Give back the full listing, character for character, with no pictures.

======== MATERIAL FOR THIS TASK ========

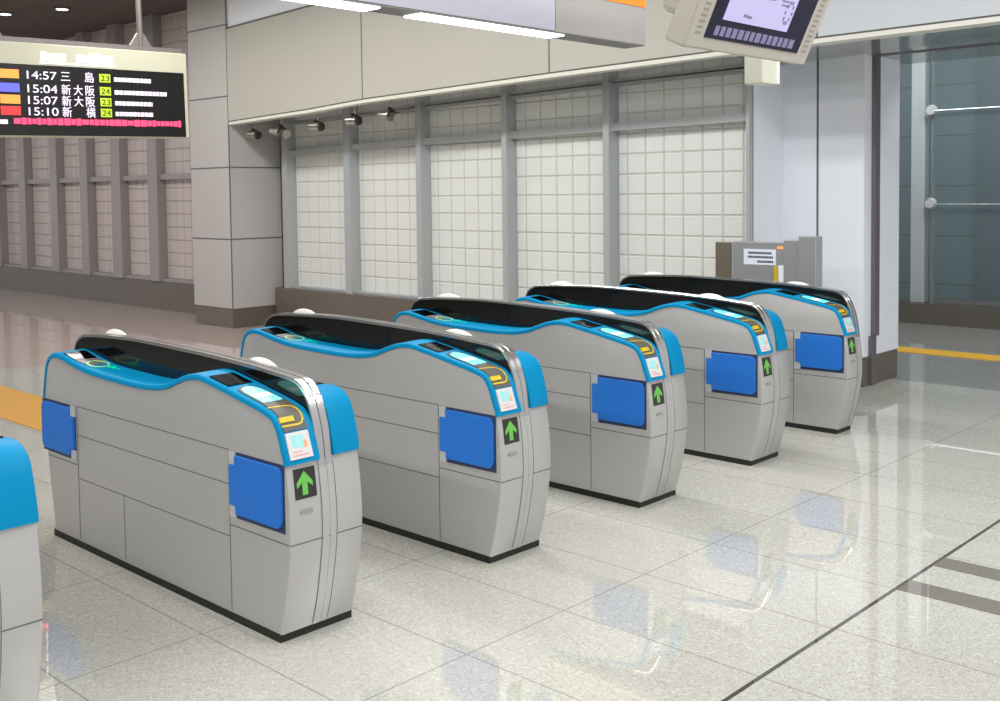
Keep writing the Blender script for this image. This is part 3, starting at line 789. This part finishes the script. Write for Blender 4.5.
# ------------------------------------------------------------------ light
def area(name, loc, rot, sx, sy, power, col=(1, 1, 1)):
    l = bpy.data.lights.new(name, 'AREA'); l.shape = 'RECTANGLE'; l.size = sx; l.size_y = sy; l.energy = power; l.color = col
    o = bpy.data.objects.new(name, l); COL.objects.link(o); o.location = loc; o.rotation_euler = rot
    return o
area('unseen_ceiling_strip', (-.4, -.5, 4.28), (0, 0, 0), .3, 8, 140, (1, .99, .97))
area('unseen_ceiling_strip', (-4.4, 1.0, 4.28), (0, 0, 0), .4, 9, 400, (1, .99, .97))
area('unseen_ceiling_strip', (3.4, -3.4, 4.28), (0, 0, 0), 3.5, .4, 130, (1, .99, .98))
area('unseen_ceiling_strip', (3.0, 5.2, 4.28), (0, 0, 0), .3, 8, 235, (1, .99, .97))  # unseen light added to brighten the window wall and header
area('unseen_ceiling_strip', (2.4, -.9, 4.28), (0, 0, 0), .3, 4.2, 105, (.97, .98, 1))  # unseen light added to brighten the white wall panels at right
area('unseen_ceiling_strip', (2.0, 13.5, 4.28), (0, 0, 0), .35, 8, 200, (1, .94, .92))
area('passage_lamp', (9.3, 1.0, 4.25), (0, 0, 0), 1.2, 5, 150, (.92, .98, 1))
struct(boxo('light_blocking_wall', (-9.1, -9, -3.2, 26, 0, CEIL), mat('light_blocking_grey', (120, 116, 112), .6)), 'plain grey wall added out of view at left to block side light', 'wall')  # unseen wall added to keep side light off the gates
w = bpy.data.worlds.new('hall_ambient'); S.world = w; w.use_nodes = True
w.node_tree.nodes['Background'].inputs['Color'].default_value = (.95, .97, 1, 1)
w.node_tree.nodes['Background'].inputs['Strength'].default_value = .8

# ------------------------------------------------------------------ camera
F, YAW, ROLL, PITCH, CYP = 1074.94, .81132, -.012, .05, 245.54
c = bpy.data.cameras.new('camera'); c.sensor_width = 36; c.sensor_fit = 'HORIZONTAL'; c.lens = F*36/1000; c.shift_y = -(350.5-CYP)/1000
c.clip_start = .05; c.clip_end = 100
co = bpy.data.objects.new('camera', c); COL.objects.link(co)
fw = Vector((math.sin(YAW)*math.cos(PITCH), math.cos(YAW)*math.cos(PITCH), -math.sin(PITCH))); rt = Vector((math.cos(YAW), -math.sin(YAW), 0)); up = rt.cross(fw)
cr_, sr_ = math.cos(ROLL), math.sin(ROLL)
r2 = rt*cr_+up*sr_; u2 = up*cr_-rt*sr_
m = Matrix((r2, u2, -fw)).transposed().to_4x4(); m.translation = Vector((-2.29796, -3.35926, 1.69153))
co.matrix_world = m
S.camera = co
S.view_settings.view_transform = 'Standard'; S.view_settings.look = 'None'; S.view_settings.gamma = 1; S.view_settings.use_curve_mapping = False
S.view_settings.exposure = 0
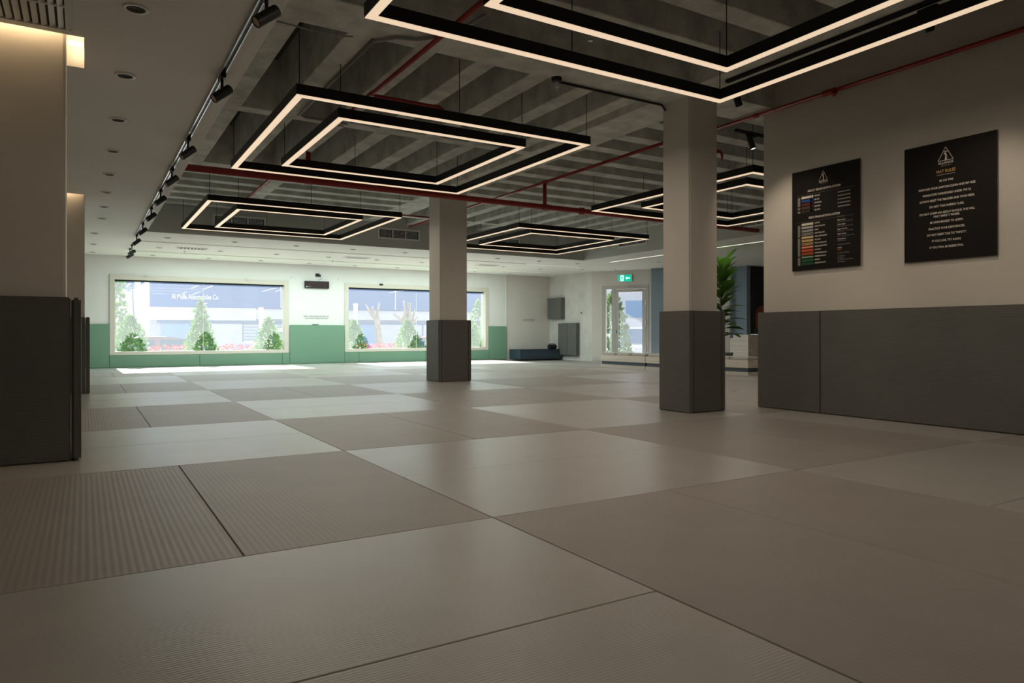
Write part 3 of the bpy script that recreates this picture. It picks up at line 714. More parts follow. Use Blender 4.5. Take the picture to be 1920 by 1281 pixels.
COLS = {'white': (0.72, 0.66, 0.58), 'blue': (0.015, 0.07, 0.30), 'purple': (0.10, 0.018, 0.03), 'brown': (0.085, 0.04, 0.018), 'blk': (0.03, 0.025, 0.02), 'grey': (0.30, 0.30, 0.32), 'yellow': (0.58, 0.40, 0.17), 'orange': (0.62, 0.11, 0.03), 'green': (0.01, 0.13, 0.055)}
for k, c in COLS.items(): MT['belt_'+k] = mat('belt_'+k, c, 0.6)
for i, (nm_, c) in enumerate([('WHITE', 'white'), ('BLUE', 'blue'), ('PURPLE', 'purple'), ('BROWN', 'brown'), ('BLACK', 'blk')]):
    v = 0.272+0.0345*i
    rects(t, MW, 'belt_bar', [(0.15*W1, 0.33*W1, -(v+0.0115)*H1, -(v-0.0115)*H1)], 'belt_'+c)
    rects(t, MW, 'belt_tip', [(0.282*W1, 0.318*W1, -(v+0.010)*H1, -(v-0.010)*H1)] if i else [(0.275*W1, 0.28*W1, -(v+0.0115)*H1, -(v-0.0115)*H1), (0.30*W1, 0.31*W1, -(v+0.0115)*H1, -(v-0.0115)*H1)], 'belt_white' if i else 'belt_blk')
    tx(t, MW, nm_, 0.35, v, W1, H1, 0.0145, 'print_white', 0.017*len(nm_), 'LEFT')
    tx(t, MW, ['04 GRADUATIONS', '04 GRADUATIONS', '04 GRADUATIONS', '04 GRADUATIONS', 'DEGREES FROM BELT'][i], 0.69, v+0.006, W1, H1, 0.010, 'print_white', 0.175, 'LEFT')
rects(t, MW, 'age_bar', [(0.09*W1, 0.13*W1, -0.355*H1, -0.265*H1), (0.09*W1, 0.13*W1, -0.387*H1, -0.368*H1), (0.09*W1, 0.13*W1, -0.423*H1, -0.402*H1)], 'print_dim')
rects(t, MW, 'age_bar', [(0.09*W1, 0.13*W1, -0.665*H1, -0.545*H1), (0.09*W1, 0.13*W1, -0.857*H1, -0.675*H1), (0.09*W1, 0.13*W1, -0.95*H1, -0.868*H1)], 'print_dim')
KB = ['WHITE', 'GREY/WHITE', 'GREY', 'GREY/BLACK', 'YELLOW/WHITE', 'YELLOW', 'YELLOW/BLACK', 'ORANGE/WHITE', 'ORANGE', 'ORANGE/BLACK', 'GREEN/WHITE', 'GREEN', 'GREEN/BLACK']
for i, s in enumerate(KB):
    v = 0.541+0.0328*i; base = s.split('/')[0].lower()
    rects(t, MW, 'belt_bar', [(0.15*W1, 0.33*W1, -(v+0.0115)*H1, -(v-0.0115)*H1)], 'belt_'+base)
    if '/' in s:
        o_ = B().box(0.15*W1, 0.33*W1, -(v+0.003)*H1, -(v-0.003)*H1, 0.0008, 0.0014).obj('belt_stripe', 'belt_white' if 'WHITE' in s else 'belt_blk', t); o_.matrix_world = MW
    tx(t, MW, s, 0.35, v, W1, H1, 0.0135, 'print_white', 0.0152*len(s), 'LEFT')
for (v, s, m, w) in [(0.513, 'CATEGORIES', 'print_dim', 0.10), (0.545, 'Baby Eagle', 'print_white', 0.11), (0.563, 'from 03 to 04 years old', 'print_dim', 0.21), (0.588, 'Little Eagle', 'print_white', 0.11), (0.607, 'from 05 to 07 years old', 'print_dim', 0.21), (0.634, 'Eagle Warrior', 'print_white', 0.14), (0.653, 'from 08 to 11 years old', 'print_dim', 0.22), (0.68, 'Eagle Youth', 'print_white', 0.12), (0.70, 'from 12 to 15 years old', 'print_dim', 0.23), (0.727, 'Competition', 'print_white', 0.12), (0.745, 'selected team', 'print_dim', 0.12),
                     (0.782, 'TRAINING STRIPES', 'print_dim', 0.175), (0.812, '5 BARS', 'print_white', 0.06), (0.862, 'DEGREE STRIPES', 'print_dim', 0.165), (0.89, '1st degree', 'print_dim', 0.10), (0.908, '2nd degree', 'print_dim', 0.10), (0.925, '3rd degree with six months', 'print_dim', 0.21), (0.945, '4th degree', 'print_dim', 0.11)]:
    tx(t, MW, s, 0.685, v, W1, H1, 0.0115, m, w, 'LEFT')
rects(t, MW, 'red_bar', [(0.685*W1, 0.745*W1, -0.834*H1, -0.828*H1)], 'belt_orange')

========

■ IN RESPONSE ■
Keep writing the Blender script for this image. This is part 3, starting at line 789. This part finishes the script. Write for Blender 4.5.
# ------------------------------------------------------------------ light
def area(name, loc, rot, sx, sy, power, col=(1, 1, 1)):
    l = bpy.data.lights.new(name, 'AREA'); l.shape = 'RECTANGLE'; l.size = sx; l.size_y = sy; l.energy = power; l.color = col
    o = bpy.data.objects.new(name, l); COL.objects.link(o); o.location = loc; o.rotation_euler = rot
    return o
area('unseen_ceiling_strip', (-.4, -.5, 4.28), (0, 0, 0), .3, 8, 140, (1, .99, .97))
area('unseen_ceiling_strip', (-4.4, 1.0, 4.28), (0, 0, 0), .4, 9, 400, (1, .99, .97))
area('unseen_ceiling_strip', (3.4, -3.4, 4.28), (0, 0, 0), 3.5, .4, 130, (1, .99, .98))
area('unseen_ceiling_strip', (3.0, 5.2, 4.28), (0, 0, 0), .3, 8, 235, (1, .99, .97))  # unseen light added to brighten the window wall and header
area('unseen_ceiling_strip', (2.4, -.9, 4.28), (0, 0, 0), .3, 4.2, 105, (.97, .98, 1))  # unseen light added to brighten the white wall panels at right
area('unseen_ceiling_strip', (2.0, 13.5, 4.28), (0, 0, 0), .35, 8, 200, (1, .94, .92))
area('passage_lamp', (9.3, 1.0, 4.25), (0, 0, 0), 1.2, 5, 150, (.92, .98, 1))
struct(boxo('light_blocking_wall', (-9.1, -9, -3.2, 26, 0, CEIL), mat('light_blocking_grey', (120, 116, 112), .6)), 'plain grey wall added out of view at left to block side light', 'wall')  # unseen wall added to keep side light off the gates
w = bpy.data.worlds.new('hall_ambient'); S.world = w; w.use_nodes = True
w.node_tree.nodes['Background'].inputs['Color'].default_value = (.95, .97, 1, 1)
w.node_tree.nodes['Background'].inputs['Strength'].default_value = .8

# ------------------------------------------------------------------ camera
F, YAW, ROLL, PITCH, CYP = 1074.94, .81132, -.012, .05, 245.54
c = bpy.data.cameras.new('camera'); c.sensor_width = 36; c.sensor_fit = 'HORIZONTAL'; c.lens = F*36/1000; c.shift_y = -(350.5-CYP)/1000
c.clip_start = .05; c.clip_end = 100
co = bpy.data.objects.new('camera', c); COL.objects.link(co)
fw = Vector((math.sin(YAW)*math.cos(PITCH), math.cos(YAW)*math.cos(PITCH), -math.sin(PITCH))); rt = Vector((math.cos(YAW), -math.sin(YAW), 0)); up = rt.cross(fw)
cr_, sr_ = math.cos(ROLL), math.sin(ROLL)
r2 = rt*cr_+up*sr_; u2 = up*cr_-rt*sr_
m = Matrix((r2, u2, -fw)).transposed().to_4x4(); m.translation = Vector((-2.29796, -3.35926, 1.69153))
co.matrix_world = m
S.camera = co
S.view_settings.view_transform = 'Standard'; S.view_settings.look = 'None'; S.view_settings.gamma = 1; S.view_settings.use_curve_mapping = False
S.view_settings.exposure = 0
Write part 3 of the bpy script that recreates this picture. It picks up at line 714. More parts follow. Use Blender 4.5. Take the picture to be 1920 by 1281 pixels.
COLS = {'white': (0.72, 0.66, 0.58), 'blue': (0.015, 0.07, 0.30), 'purple': (0.10, 0.018, 0.03), 'brown': (0.085, 0.04, 0.018), 'blk': (0.03, 0.025, 0.02), 'grey': (0.30, 0.30, 0.32), 'yellow': (0.58, 0.40, 0.17), 'orange': (0.62, 0.11, 0.03), 'green': (0.01, 0.13, 0.055)}
for k, c in COLS.items(): MT['belt_'+k] = mat('belt_'+k, c, 0.6)
for i, (nm_, c) in enumerate([('WHITE', 'white'), ('BLUE', 'blue'), ('PURPLE', 'purple'), ('BROWN', 'brown'), ('BLACK', 'blk')]):
    v = 0.272+0.0345*i
    rects(t, MW, 'belt_bar', [(0.15*W1, 0.33*W1, -(v+0.0115)*H1, -(v-0.0115)*H1)], 'belt_'+c)
    rects(t, MW, 'belt_tip', [(0.282*W1, 0.318*W1, -(v+0.010)*H1, -(v-0.010)*H1)] if i else [(0.275*W1, 0.28*W1, -(v+0.0115)*H1, -(v-0.0115)*H1), (0.30*W1, 0.31*W1, -(v+0.0115)*H1, -(v-0.0115)*H1)], 'belt_white' if i else 'belt_blk')
    tx(t, MW, nm_, 0.35, v, W1, H1, 0.0145, 'print_white', 0.017*len(nm_), 'LEFT')
    tx(t, MW, ['04 GRADUATIONS', '04 GRADUATIONS', '04 GRADUATIONS', '04 GRADUATIONS', 'DEGREES FROM BELT'][i], 0.69, v+0.006, W1, H1, 0.010, 'print_white', 0.175, 'LEFT')
rects(t, MW, 'age_bar', [(0.09*W1, 0.13*W1, -0.355*H1, -0.265*H1), (0.09*W1, 0.13*W1, -0.387*H1, -0.368*H1), (0.09*W1, 0.13*W1, -0.423*H1, -0.402*H1)], 'print_dim')
rects(t, MW, 'age_bar', [(0.09*W1, 0.13*W1, -0.665*H1, -0.545*H1), (0.09*W1, 0.13*W1, -0.857*H1, -0.675*H1), (0.09*W1, 0.13*W1, -0.95*H1, -0.868*H1)], 'print_dim')
KB = ['WHITE', 'GREY/WHITE', 'GREY', 'GREY/BLACK', 'YELLOW/WHITE', 'YELLOW', 'YELLOW/BLACK', 'ORANGE/WHITE', 'ORANGE', 'ORANGE/BLACK', 'GREEN/WHITE', 'GREEN', 'GREEN/BLACK']
for i, s in enumerate(KB):
    v = 0.541+0.0328*i; base = s.split('/')[0].lower()
    rects(t, MW, 'belt_bar', [(0.15*W1, 0.33*W1, -(v+0.0115)*H1, -(v-0.0115)*H1)], 'belt_'+base)
    if '/' in s:
        o_ = B().box(0.15*W1, 0.33*W1, -(v+0.003)*H1, -(v-0.003)*H1, 0.0008, 0.0014).obj('belt_stripe', 'belt_white' if 'WHITE' in s else 'belt_blk', t); o_.matrix_world = MW
    tx(t, MW, s, 0.35, v, W1, H1, 0.0135, 'print_white', 0.0152*len(s), 'LEFT')
for (v, s, m, w) in [(0.513, 'CATEGORIES', 'print_dim', 0.10), (0.545, 'Baby Eagle', 'print_white', 0.11), (0.563, 'from 03 to 04 years old', 'print_dim', 0.21), (0.588, 'Little Eagle', 'print_white', 0.11), (0.607, 'from 05 to 07 years old', 'print_dim', 0.21), (0.634, 'Eagle Warrior', 'print_white', 0.14), (0.653, 'from 08 to 11 years old', 'print_dim', 0.22), (0.68, 'Eagle Youth', 'print_white', 0.12), (0.70, 'from 12 to 15 years old', 'print_dim', 0.23), (0.727, 'Competition', 'print_white', 0.12), (0.745, 'selected team', 'print_dim', 0.12),
                     (0.782, 'TRAINING STRIPES', 'print_dim', 0.175), (0.812, '5 BARS', 'print_white', 0.06), (0.862, 'DEGREE STRIPES', 'print_dim', 0.165), (0.89, '1st degree', 'print_dim', 0.10), (0.908, '2nd degree', 'print_dim', 0.10), (0.925, '3rd degree with six months', 'print_dim', 0.21), (0.945, '4th degree', 'print_dim', 0.11)]:
    tx(t, MW, s, 0.685, v, W1, H1, 0.0115, m, w, 'LEFT')
rects(t, MW, 'red_bar', [(0.685*W1, 0.745*W1, -0.834*H1, -0.828*H1)], 'belt_orange')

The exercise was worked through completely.